» Data provided
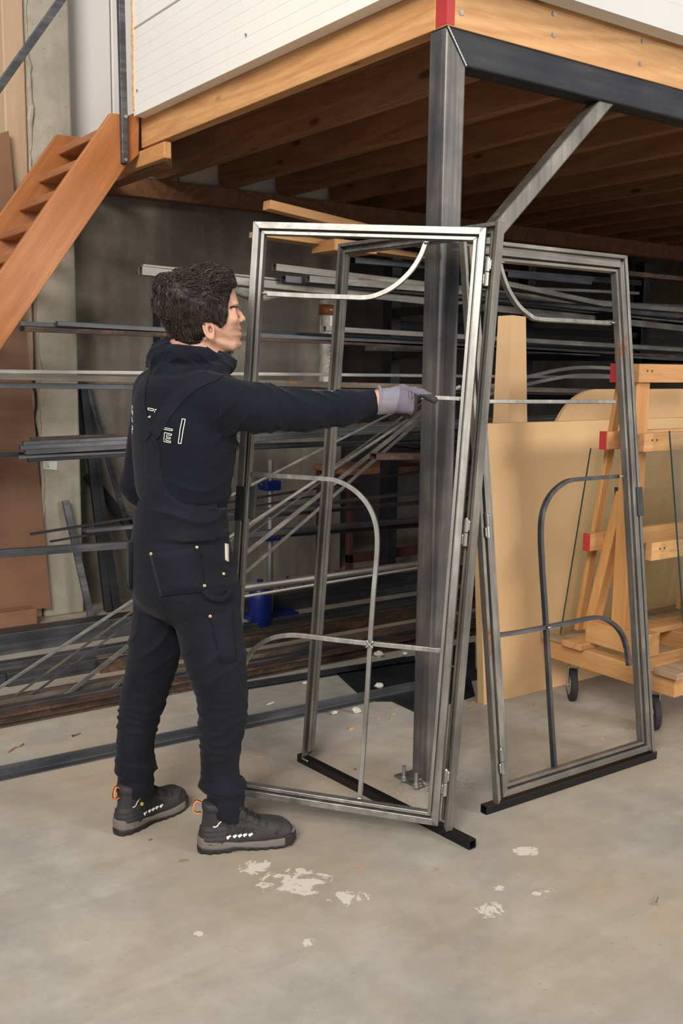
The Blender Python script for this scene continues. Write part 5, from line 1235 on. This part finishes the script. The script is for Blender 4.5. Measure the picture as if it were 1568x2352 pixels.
def patch(quad, fun, off, th, mat, name, parent, n=9, m=7):
    q = [V(*p, 0) for p in quad]; px = []
    for j in range(m):
        for i in range(n):
            u, v = i/(n-1), j/(m-1); p = (q[0]*(1-u)+q[1]*u)*(1-v)+(q[3]*(1-u)+q[2]*u)*v; px.append(p[:2])
    P = trace(px, fun); Q = P.reshape(m, n, 3)
    for _ in range(4): Q[1:-1, 1:-1] = (Q[1:-1, 1:-1]*2+Q[:-2, 1:-1]+Q[2:, 1:-1]+Q[1:-1, :-2]+Q[1:-1, 2:])/6
    P = Q.reshape(-1, 3); N = grad(fun, P, .02); a = P+N*off; b = P-N*.004; vs = [toW(v) for v in a]+[toW(v) for v in b]; K = n*m; fs = []
    for j in range(m-1):
        for i in range(n-1):
            c0 = j*n+i; fs.append((c0, c0+1, c0+n+1, c0+n)); fs.append((K+c0, K+c0+n, K+c0+n+1, K+c0+1))
    ring = list(range(n))+[n*(j+1)-1 for j in range(1, m)]+[n*(m-1)+i for i in range(n-2, -1, -1)]+[n*j for j in range(m-2, 0, -1)]
    for i in range(len(ring)): a_, b_ = ring[i], ring[(i+1) % len(ring)]; fs.append((b_, a_, K+a_, K+b_))
    return MB().add(vs, fs).build(name, mat, parent, smooth=True)
def seam(pts, fun, name='seam', r=.0011, parent=None, mat=None, off=.0006, n=8):
    pp = [V(*p, 0) for p in pts]; cc_ = catmull(pp, n); P = trace([c_[:2] for c_ in cc_], fun); N = grad(fun, P, .006)
    return MB().tube([toW(v+nn*off) for v, nn in zip(P, N)], r, 5).build(name, mat or M['seam'], parent or dg, smooth=True)
M['seam'] = m_plain('black_stitching', (12, 12, 17), .8)
M['brass'] = m_plain('brass_rivet', (214, 190, 140), .28, .85)
# straps: from the Y on the back over both shoulders
yC = trace([(350, 1000)], both)[0]
rs_ = trace([(352, 998), (372, 962), (398, 925), (428, 892), (462, 872), (490, 862)], both)
rp_ = list(rs_)+[B_(.05, .125, 1.47), B_(.12, .11, 1.40), B_(.14, .10, 1.30)]
ribbon(rp_, both, .046, .0025, M['canvas'], 'strap', dg, .0005, 8)
ls_ = trace([(346, 1000), (332, 965), (326, 925), (328, 890), (338, 862)], both)
lp_ = list(ls_)+[B_(.04, -.12, 1.48), B_(.12, -.11, 1.40), B_(.14, -.10, 1.30)]
ribbon(lp_, both, .046, .0025, M['canvas'], 'strap', dg, .0012, 8)
for pts in ([(349, 1000), (360, 1025), (372, 1040)], [(346, 1000), (330, 1014), (306, 1022)], [(366, 1008), (366, 1060), (370, 1092), (388, 1124), (408, 1146), (432, 1158), (480, 1168), (508, 1175)]): seam(pts, trousers)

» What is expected
Omit the pictures and output all of the other material exactly.

» Response to the task
The Blender Python script for this scene continues. Write part 5, from line 1235 on. This part finishes the script. The script is for Blender 4.5. Measure the picture as if it were 1568x2352 pixels.
def patch(quad, fun, off, th, mat, name, parent, n=9, m=7):
    q = [V(*p, 0) for p in quad]; px = []
    for j in range(m):
        for i in range(n):
            u, v = i/(n-1), j/(m-1); p = (q[0]*(1-u)+q[1]*u)*(1-v)+(q[3]*(1-u)+q[2]*u)*v; px.append(p[:2])
    P = trace(px, fun); Q = P.reshape(m, n, 3)
    for _ in range(4): Q[1:-1, 1:-1] = (Q[1:-1, 1:-1]*2+Q[:-2, 1:-1]+Q[2:, 1:-1]+Q[1:-1, :-2]+Q[1:-1, 2:])/6
    P = Q.reshape(-1, 3); N = grad(fun, P, .02); a = P+N*off; b = P-N*.004; vs = [toW(v) for v in a]+[toW(v) for v in b]; K = n*m; fs = []
    for j in range(m-1):
        for i in range(n-1):
            c0 = j*n+i; fs.append((c0, c0+1, c0+n+1, c0+n)); fs.append((K+c0, K+c0+n, K+c0+n+1, K+c0+1))
    ring = list(range(n))+[n*(j+1)-1 for j in range(1, m)]+[n*(m-1)+i for i in range(n-2, -1, -1)]+[n*j for j in range(m-2, 0, -1)]
    for i in range(len(ring)): a_, b_ = ring[i], ring[(i+1) % len(ring)]; fs.append((b_, a_, K+a_, K+b_))
    return MB().add(vs, fs).build(name, mat, parent, smooth=True)
def seam(pts, fun, name='seam', r=.0011, parent=None, mat=None, off=.0006, n=8):
    pp = [V(*p, 0) for p in pts]; cc_ = catmull(pp, n); P = trace([c_[:2] for c_ in cc_], fun); N = grad(fun, P, .006)
    return MB().tube([toW(v+nn*off) for v, nn in zip(P, N)], r, 5).build(name, mat or M['seam'], parent or dg, smooth=True)
M['seam'] = m_plain('black_stitching', (12, 12, 17), .8)
M['brass'] = m_plain('brass_rivet', (214, 190, 140), .28, .85)
# straps: from the Y on the back over both shoulders
yC = trace([(350, 1000)], both)[0]
rs_ = trace([(352, 998), (372, 962), (398, 925), (428, 892), (462, 872), (490, 862)], both)
rp_ = list(rs_)+[B_(.05, .125, 1.47), B_(.12, .11, 1.40), B_(.14, .10, 1.30)]
ribbon(rp_, both, .046, .0025, M['canvas'], 'strap', dg, .0005, 8)
ls_ = trace([(346, 1000), (332, 965), (326, 925), (328, 890), (338, 862)], both)
lp_ = list(ls_)+[B_(.04, -.12, 1.48), B_(.12, -.11, 1.40), B_(.14, -.10, 1.30)]
ribbon(lp_, both, .046, .0025, M['canvas'], 'strap', dg, .0012, 8)
for pts in ([(349, 1000), (360, 1025), (372, 1040)], [(346, 1000), (330, 1014), (306, 1022)], [(366, 1008), (366, 1060), (370, 1092), (388, 1124), (408, 1146), (432, 1158), (480, 1168), (508, 1175)]): seam(pts, trousers)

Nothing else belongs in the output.